• [Written instruction]: Extract, unchanged, every line from the top of the material below through the line with "b.obj('cabinets',e)", and no more.

+++ Dataset content

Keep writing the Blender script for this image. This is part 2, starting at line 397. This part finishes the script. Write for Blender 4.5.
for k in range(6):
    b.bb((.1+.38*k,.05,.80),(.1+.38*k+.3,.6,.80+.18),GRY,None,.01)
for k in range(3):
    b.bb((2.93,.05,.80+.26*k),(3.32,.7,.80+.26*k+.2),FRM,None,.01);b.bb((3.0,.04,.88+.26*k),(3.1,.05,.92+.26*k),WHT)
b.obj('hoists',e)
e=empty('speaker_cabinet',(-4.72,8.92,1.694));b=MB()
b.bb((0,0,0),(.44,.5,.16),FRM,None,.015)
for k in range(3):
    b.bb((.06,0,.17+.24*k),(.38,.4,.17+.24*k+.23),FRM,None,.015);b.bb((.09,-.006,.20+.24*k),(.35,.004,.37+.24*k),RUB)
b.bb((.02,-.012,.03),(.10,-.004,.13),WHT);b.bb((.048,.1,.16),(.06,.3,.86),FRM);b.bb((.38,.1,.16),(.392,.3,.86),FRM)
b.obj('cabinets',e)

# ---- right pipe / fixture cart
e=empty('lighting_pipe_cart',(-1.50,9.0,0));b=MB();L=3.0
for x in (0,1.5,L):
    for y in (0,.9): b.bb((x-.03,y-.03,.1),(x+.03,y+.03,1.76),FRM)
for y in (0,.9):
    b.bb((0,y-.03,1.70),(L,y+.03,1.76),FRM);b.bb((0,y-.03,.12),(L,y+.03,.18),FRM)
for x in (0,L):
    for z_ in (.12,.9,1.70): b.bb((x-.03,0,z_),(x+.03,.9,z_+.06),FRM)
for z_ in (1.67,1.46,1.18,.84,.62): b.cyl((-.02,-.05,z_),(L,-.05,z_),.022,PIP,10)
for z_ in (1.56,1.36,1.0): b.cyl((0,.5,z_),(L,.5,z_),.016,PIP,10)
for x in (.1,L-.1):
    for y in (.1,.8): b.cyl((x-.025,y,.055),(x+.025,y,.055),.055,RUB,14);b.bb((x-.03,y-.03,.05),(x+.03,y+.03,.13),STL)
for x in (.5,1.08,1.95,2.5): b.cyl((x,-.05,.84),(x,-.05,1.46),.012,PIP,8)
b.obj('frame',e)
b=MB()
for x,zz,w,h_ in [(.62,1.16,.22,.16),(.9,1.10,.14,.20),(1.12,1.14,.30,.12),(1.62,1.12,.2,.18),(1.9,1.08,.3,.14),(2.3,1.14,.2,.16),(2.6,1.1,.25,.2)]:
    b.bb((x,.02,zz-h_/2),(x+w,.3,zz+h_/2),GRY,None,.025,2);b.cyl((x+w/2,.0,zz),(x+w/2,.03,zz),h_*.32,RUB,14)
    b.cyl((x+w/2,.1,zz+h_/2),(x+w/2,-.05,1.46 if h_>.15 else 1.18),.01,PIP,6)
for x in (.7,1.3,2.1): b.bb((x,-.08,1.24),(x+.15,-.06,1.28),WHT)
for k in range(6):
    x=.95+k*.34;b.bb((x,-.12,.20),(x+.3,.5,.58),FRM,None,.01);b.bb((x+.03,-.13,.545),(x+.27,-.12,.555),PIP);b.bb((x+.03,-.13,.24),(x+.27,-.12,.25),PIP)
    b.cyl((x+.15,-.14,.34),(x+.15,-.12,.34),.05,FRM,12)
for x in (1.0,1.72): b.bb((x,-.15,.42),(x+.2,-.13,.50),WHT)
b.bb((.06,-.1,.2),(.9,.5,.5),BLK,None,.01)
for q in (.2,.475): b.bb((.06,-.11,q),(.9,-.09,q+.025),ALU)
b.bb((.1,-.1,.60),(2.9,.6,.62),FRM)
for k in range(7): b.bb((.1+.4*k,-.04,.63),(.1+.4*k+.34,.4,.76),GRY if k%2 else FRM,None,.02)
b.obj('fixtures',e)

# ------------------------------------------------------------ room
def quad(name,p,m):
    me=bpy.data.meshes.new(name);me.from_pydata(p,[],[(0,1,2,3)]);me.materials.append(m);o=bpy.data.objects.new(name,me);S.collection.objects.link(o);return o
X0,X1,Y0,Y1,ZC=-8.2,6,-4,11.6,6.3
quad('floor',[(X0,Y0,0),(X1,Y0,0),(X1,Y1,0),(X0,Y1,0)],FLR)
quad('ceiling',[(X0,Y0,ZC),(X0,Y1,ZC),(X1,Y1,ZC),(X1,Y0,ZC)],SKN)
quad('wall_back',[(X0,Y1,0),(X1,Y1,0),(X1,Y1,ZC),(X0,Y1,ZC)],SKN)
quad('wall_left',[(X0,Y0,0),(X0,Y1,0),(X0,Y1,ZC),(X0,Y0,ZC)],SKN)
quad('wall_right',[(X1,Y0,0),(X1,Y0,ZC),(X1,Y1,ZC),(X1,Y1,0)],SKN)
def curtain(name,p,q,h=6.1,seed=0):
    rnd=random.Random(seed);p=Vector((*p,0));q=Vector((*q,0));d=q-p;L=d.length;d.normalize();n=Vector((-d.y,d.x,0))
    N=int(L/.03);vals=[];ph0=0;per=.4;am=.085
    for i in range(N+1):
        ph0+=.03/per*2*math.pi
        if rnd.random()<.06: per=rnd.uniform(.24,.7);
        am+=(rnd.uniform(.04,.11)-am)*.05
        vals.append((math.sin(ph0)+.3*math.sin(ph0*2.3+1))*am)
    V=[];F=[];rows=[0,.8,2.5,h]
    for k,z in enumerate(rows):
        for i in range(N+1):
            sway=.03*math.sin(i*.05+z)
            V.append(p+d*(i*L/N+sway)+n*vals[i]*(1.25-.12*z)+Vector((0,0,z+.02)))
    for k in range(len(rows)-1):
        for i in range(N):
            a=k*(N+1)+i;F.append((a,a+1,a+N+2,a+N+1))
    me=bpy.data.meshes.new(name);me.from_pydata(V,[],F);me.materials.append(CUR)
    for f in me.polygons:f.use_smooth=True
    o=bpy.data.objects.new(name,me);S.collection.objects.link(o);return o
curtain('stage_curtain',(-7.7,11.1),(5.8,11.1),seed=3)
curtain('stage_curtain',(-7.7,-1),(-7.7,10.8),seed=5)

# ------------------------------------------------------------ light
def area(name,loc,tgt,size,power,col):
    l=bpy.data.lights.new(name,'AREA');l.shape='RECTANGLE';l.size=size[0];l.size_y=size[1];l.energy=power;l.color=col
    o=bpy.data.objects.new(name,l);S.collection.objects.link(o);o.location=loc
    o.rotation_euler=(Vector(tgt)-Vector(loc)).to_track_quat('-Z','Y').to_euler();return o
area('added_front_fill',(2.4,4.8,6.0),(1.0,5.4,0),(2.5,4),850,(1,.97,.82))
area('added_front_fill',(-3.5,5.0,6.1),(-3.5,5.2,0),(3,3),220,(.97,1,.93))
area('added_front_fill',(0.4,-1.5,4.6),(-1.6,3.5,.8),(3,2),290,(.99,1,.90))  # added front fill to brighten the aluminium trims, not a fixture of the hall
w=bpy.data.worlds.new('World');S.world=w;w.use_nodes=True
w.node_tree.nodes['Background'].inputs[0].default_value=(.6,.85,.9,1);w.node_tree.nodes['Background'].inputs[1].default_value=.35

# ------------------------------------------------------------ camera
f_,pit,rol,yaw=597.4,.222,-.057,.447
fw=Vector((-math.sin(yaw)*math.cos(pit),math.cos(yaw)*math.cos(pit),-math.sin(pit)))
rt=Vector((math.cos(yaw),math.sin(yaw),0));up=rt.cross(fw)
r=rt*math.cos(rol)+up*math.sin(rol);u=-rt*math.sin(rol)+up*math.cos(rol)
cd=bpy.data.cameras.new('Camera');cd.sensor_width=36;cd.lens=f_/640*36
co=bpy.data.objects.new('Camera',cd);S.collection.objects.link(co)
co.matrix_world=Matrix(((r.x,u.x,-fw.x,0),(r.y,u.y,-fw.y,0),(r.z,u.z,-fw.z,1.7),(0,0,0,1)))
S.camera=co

++++++

• [In response]:
Keep writing the Blender script for this image. This is part 2, starting at line 397. This part finishes the script. Write for Blender 4.5.
for k in range(6):
    b.bb((.1+.38*k,.05,.80),(.1+.38*k+.3,.6,.80+.18),GRY,None,.01)
for k in range(3):
    b.bb((2.93,.05,.80+.26*k),(3.32,.7,.80+.26*k+.2),FRM,None,.01);b.bb((3.0,.04,.88+.26*k),(3.1,.05,.92+.26*k),WHT)
b.obj('hoists',e)
e=empty('speaker_cabinet',(-4.72,8.92,1.694));b=MB()
b.bb((0,0,0),(.44,.5,.16),FRM,None,.015)
for k in range(3):
    b.bb((.06,0,.17+.24*k),(.38,.4,.17+.24*k+.23),FRM,None,.015);b.bb((.09,-.006,.20+.24*k),(.35,.004,.37+.24*k),RUB)
b.bb((.02,-.012,.03),(.10,-.004,.13),WHT);b.bb((.048,.1,.16),(.06,.3,.86),FRM);b.bb((.38,.1,.16),(.392,.3,.86),FRM)
b.obj('cabinets',e)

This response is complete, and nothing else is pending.